- From: Poul-Henning Kamp <phk@phk.freebsd.dk>
- Date: Tue, 15 Jul 2014 11:40:29 +0000
- To: Mark Nottingham <mnot@mnot.net>
- cc: HTTP Working Group <ietf-http-wg@w3.org>
In message <A5DB7CA0-D6DC-4E21-911A-A9FDEAA8CC52@mnot.net>, Mark Nottingham wri
tes:
>> A new version of I-D, draft-nottingham-http-proxy-problem-01.txt
In 2.4 I think you should mention that content filtering is
explicitly mandated by law in various jurisdictions.
That doesn't make it any less controversial of course, quite the
contrary, but mentioning it would make it clear that there some
level of support will happen, no matter what.
Under 5.4 you should probably add "... unless made illegal by a
legitimate authority" to clarify the extent of our reach.
I think it is unwise to lump header-modifications with "2.4 Content
Modifications". Modifying an Accept-Bla header, in order to make
filtering easier, is not nearly as controversial as tacking advertising
onto webpages.
Otherwise it's a good summary of the situation.
I would like to propose a section 6.8:
6.8 content-privacy with (some) visible meta-data
A lot of filtering proxies care only about restricting access
to particular sites or to particular paths under those sites.
Today they handle privacy protected access one of two ways.
Simpler proxies will resolve the CONNECT argument and compare
it to a white- or black-list of IP numbers, and allow or deny
access whole-sale to filtered IP numbers. This causes rather
dramatic over-reach when one user on a web portal posts content
which causes the entire portal to be blacklisted.
More comprehensive proxies deploy man-in-the-middle certificates
to its clients (via out-of-band methods) and demasks all
privacy protected transactions in order to be able to inspect them,
gaining as a side effect also the ability to modify them.
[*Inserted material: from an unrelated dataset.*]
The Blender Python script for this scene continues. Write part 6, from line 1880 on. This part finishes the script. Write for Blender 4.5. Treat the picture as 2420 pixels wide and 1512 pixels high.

Very little actual privacy would be lost if a minimum of
meta-data, specifically the URL less the query part, were
transmitted in the clear.
The IP numbers are already in the clear with TLS, and giving
the quality of traffic fingerprinting already available, expanding
this visibility to reveal the FQDN implies a very small loss
of actual privacy.
Revealing also the path component of the URL, but not the query
part, likewise would amount to very little actual loss of privacy,
but would allow filtering proxies to ban only example.com/user/evil
rather than all of example.com.
The proposed distinction between "envelope" and "contents" has
been recognized in legislation for centuries and would therefore
provide a well-known and -understood tool for tailoring legislation
more narrowly, than the currently very broad strokes used with
respect to privacy on the internet.
(The proposed scheme would also have other benefits outside
the scope of this document, mainly for incoming load-balancers
and reverse proxies on the server side.)
--
Poul-Henning Kamp | UNIX since Zilog Zeus 3.20
phk@FreeBSD.ORG | TCP/IP since RFC 956
FreeBSD committer | BSD since 4.3-tahoe
Never attribute to malice what can adequately be explained by incompetence.